Consider the listing below. Extract exactly the lines from the line containing "Write the bpy" to the line containing "COL = SC.collection", both included.

──────────────────────────────

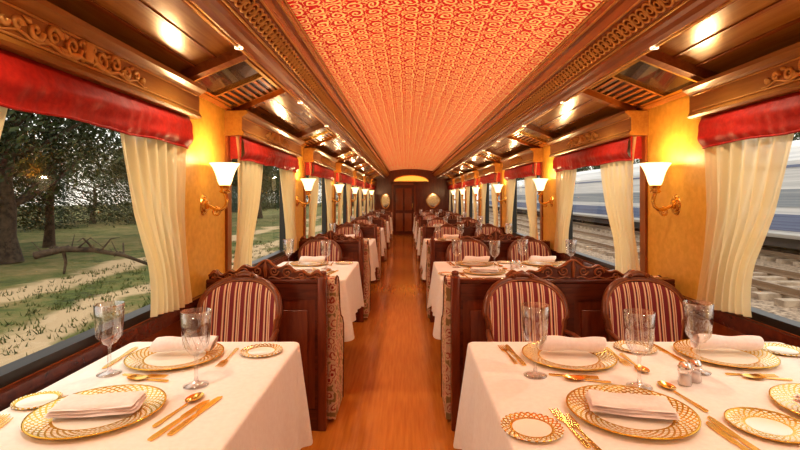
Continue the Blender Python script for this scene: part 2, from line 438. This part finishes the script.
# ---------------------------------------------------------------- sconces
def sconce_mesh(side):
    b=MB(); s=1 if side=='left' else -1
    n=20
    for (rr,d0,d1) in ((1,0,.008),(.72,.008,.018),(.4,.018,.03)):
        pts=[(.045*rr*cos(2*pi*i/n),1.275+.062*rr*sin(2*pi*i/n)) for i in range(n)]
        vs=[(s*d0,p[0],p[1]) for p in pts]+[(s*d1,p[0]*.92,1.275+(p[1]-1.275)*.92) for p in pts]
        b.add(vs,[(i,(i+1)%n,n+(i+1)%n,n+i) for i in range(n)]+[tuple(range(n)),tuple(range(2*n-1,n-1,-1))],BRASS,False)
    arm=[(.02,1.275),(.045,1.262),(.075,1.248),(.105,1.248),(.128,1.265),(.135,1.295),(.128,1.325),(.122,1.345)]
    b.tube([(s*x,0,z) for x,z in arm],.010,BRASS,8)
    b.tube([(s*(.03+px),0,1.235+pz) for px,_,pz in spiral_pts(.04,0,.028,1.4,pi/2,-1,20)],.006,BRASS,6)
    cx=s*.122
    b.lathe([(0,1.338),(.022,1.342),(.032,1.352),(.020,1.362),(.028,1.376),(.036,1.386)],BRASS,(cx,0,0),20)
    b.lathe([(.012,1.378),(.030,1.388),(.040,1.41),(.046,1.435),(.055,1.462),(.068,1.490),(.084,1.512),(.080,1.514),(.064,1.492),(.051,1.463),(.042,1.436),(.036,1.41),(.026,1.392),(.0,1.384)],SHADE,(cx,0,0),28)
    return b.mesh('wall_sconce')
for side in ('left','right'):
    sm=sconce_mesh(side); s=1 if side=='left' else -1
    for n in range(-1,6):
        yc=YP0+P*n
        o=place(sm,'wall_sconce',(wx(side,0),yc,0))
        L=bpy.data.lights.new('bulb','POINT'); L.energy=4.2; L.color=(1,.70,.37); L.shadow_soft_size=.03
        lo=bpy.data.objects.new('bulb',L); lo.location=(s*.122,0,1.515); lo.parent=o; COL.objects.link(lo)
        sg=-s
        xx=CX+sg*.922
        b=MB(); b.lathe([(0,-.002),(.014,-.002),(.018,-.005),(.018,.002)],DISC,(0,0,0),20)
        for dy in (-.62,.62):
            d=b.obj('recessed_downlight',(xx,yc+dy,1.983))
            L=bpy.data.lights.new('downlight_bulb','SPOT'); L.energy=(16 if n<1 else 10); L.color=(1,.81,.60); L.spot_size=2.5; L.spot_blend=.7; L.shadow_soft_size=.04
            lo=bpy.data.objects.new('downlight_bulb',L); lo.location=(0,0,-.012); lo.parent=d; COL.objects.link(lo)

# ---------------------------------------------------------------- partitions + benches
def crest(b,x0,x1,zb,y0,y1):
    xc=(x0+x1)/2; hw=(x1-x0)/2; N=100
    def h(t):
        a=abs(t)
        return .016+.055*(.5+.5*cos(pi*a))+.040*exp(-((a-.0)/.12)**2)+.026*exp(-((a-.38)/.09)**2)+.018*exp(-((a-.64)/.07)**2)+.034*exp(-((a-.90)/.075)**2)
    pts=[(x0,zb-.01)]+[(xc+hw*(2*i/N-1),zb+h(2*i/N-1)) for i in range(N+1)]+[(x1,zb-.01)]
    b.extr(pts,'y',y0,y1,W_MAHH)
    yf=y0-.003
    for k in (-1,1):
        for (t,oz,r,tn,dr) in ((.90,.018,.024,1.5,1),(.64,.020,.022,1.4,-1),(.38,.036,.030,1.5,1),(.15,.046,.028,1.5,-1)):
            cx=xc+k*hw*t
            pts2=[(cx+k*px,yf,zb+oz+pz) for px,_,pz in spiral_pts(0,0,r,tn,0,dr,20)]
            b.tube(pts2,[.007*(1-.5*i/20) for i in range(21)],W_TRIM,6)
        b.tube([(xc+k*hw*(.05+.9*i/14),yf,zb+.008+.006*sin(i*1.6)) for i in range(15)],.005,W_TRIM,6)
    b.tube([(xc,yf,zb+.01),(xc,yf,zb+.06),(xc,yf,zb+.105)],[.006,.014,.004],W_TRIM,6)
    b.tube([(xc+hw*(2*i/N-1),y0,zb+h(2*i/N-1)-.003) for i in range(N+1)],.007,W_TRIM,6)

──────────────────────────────

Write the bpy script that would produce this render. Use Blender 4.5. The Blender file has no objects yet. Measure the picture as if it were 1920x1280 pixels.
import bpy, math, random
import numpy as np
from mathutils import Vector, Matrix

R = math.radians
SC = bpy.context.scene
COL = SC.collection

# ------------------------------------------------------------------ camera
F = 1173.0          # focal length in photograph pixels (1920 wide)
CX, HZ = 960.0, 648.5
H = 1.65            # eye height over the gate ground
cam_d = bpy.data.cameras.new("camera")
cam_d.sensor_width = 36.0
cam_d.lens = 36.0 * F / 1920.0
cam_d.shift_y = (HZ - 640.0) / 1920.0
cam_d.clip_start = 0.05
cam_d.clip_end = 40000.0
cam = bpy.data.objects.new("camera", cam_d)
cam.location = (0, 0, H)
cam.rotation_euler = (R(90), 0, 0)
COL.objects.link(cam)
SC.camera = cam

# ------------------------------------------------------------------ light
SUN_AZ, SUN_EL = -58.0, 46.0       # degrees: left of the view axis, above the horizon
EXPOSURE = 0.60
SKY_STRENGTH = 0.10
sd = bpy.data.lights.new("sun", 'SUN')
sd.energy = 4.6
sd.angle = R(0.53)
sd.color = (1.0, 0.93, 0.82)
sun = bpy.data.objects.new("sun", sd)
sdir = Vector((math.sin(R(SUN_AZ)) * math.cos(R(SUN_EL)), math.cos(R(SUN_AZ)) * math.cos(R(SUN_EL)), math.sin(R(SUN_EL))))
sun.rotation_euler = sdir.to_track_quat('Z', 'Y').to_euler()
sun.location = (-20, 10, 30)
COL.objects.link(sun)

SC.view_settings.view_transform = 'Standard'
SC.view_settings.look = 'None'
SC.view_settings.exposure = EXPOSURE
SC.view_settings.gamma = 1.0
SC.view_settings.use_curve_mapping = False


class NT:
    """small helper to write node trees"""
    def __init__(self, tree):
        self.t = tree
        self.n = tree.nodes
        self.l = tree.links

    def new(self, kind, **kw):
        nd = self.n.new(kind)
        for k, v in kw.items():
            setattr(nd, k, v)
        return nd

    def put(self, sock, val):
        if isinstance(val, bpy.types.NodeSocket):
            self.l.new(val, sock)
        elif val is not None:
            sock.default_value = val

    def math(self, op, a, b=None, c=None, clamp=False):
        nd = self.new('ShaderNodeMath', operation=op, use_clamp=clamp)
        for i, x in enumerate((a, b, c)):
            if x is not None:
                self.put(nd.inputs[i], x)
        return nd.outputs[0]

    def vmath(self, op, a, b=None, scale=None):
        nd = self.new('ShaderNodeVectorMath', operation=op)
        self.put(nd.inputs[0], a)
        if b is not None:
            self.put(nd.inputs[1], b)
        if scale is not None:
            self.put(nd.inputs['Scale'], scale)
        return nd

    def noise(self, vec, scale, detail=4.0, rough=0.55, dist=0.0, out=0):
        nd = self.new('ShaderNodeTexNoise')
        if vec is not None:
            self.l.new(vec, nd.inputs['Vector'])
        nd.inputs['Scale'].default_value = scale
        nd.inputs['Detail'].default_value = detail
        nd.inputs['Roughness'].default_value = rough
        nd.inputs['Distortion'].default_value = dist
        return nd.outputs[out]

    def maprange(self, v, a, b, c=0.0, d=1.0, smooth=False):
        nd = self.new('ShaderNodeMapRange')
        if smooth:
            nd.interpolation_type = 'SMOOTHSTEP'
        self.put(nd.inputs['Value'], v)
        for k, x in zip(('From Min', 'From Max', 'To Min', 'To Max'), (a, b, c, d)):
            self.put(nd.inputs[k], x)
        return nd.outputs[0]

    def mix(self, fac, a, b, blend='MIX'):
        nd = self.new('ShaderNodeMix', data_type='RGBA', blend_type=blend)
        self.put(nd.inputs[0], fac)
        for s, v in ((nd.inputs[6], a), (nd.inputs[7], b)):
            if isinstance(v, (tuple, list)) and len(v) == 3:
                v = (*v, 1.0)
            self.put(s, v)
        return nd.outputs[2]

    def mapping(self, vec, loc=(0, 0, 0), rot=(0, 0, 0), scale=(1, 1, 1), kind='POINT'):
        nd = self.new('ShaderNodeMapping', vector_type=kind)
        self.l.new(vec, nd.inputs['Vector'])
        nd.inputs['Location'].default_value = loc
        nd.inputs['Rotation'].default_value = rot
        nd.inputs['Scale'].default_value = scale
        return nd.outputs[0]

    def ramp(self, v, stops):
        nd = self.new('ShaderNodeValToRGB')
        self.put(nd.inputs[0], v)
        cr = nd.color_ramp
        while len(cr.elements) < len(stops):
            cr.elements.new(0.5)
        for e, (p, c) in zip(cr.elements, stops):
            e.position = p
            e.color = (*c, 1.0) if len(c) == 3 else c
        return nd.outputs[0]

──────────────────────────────

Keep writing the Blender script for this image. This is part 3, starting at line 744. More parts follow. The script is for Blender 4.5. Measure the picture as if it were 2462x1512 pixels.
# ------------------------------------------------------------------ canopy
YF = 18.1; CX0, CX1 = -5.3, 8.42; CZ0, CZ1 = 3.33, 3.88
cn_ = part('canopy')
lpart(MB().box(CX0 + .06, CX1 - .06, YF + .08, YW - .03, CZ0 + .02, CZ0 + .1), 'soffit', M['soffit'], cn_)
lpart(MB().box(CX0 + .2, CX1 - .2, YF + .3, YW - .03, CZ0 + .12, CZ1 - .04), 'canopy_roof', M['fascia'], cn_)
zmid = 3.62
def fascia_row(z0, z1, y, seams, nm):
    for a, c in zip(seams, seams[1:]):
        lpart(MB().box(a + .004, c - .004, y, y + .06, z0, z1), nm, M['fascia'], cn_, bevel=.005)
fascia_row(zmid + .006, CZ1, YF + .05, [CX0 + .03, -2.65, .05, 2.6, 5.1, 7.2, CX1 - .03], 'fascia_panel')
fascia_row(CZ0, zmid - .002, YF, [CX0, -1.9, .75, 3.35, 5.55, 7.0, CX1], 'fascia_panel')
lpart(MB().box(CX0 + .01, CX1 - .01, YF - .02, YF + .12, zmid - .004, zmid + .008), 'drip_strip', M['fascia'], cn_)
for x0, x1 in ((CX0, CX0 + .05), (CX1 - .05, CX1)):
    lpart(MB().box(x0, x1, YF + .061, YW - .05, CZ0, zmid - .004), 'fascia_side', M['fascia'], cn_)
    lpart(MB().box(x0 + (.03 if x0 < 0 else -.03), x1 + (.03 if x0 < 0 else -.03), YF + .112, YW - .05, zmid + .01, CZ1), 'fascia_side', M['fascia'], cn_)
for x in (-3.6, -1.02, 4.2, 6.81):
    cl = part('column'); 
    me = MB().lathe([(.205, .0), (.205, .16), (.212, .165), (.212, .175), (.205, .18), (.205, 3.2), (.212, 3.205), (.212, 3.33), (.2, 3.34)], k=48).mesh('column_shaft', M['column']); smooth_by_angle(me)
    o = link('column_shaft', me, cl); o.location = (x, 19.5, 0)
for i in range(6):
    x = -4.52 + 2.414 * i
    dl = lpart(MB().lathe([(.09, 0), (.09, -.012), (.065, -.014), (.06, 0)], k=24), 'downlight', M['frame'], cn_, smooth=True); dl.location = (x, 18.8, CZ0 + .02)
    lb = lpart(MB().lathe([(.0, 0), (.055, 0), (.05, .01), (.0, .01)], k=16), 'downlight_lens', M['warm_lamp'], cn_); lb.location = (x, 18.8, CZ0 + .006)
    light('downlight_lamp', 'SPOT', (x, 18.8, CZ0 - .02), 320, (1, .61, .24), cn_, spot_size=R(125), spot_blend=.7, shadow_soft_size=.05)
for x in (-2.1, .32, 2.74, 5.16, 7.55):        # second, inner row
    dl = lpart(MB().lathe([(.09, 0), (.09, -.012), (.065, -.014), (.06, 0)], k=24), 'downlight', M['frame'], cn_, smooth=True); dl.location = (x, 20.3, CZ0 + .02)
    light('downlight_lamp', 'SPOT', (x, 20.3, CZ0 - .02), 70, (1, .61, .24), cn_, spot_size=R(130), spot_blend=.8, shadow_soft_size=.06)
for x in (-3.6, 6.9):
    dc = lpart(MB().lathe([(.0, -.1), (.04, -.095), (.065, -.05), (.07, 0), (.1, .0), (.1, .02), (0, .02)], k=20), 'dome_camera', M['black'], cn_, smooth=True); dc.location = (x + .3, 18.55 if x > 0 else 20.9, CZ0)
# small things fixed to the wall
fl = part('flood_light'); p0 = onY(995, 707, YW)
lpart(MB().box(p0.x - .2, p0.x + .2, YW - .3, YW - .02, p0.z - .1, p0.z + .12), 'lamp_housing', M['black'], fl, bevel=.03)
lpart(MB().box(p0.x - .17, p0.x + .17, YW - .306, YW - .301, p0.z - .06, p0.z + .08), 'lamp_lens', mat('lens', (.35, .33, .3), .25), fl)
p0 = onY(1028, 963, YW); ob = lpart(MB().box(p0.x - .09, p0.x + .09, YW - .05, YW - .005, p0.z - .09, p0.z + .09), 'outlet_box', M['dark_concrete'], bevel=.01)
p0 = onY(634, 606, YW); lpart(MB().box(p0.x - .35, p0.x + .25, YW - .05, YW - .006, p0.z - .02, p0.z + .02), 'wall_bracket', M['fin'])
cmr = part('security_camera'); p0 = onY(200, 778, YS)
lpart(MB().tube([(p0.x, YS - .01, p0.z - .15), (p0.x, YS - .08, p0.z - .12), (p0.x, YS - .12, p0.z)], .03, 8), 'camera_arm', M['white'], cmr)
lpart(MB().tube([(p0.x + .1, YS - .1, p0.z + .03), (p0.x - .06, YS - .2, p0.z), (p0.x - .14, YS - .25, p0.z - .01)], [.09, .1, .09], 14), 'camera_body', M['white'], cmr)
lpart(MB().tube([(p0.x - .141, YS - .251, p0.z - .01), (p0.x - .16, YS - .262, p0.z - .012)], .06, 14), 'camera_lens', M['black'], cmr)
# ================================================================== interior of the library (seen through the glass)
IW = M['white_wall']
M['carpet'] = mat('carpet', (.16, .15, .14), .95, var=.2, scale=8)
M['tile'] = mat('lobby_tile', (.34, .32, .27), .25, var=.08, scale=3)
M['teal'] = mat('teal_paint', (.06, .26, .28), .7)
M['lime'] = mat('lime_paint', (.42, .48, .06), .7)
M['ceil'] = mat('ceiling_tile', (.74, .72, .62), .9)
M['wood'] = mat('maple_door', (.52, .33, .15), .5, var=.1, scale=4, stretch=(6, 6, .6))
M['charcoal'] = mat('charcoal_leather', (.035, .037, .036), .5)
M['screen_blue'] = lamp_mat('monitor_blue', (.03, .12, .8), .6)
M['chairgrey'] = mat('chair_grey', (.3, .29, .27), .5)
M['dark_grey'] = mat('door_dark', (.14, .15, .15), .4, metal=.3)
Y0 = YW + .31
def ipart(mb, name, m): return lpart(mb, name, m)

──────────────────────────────

**Finished exercise**.
Write the bpy script that would produce this render. Use Blender 4.5. The Blender file has no objects yet. Measure the picture as if it were 1920x1280 pixels.
import bpy, math, random
import numpy as np
from mathutils import Vector, Matrix

R = math.radians
SC = bpy.context.scene
COL = SC.collection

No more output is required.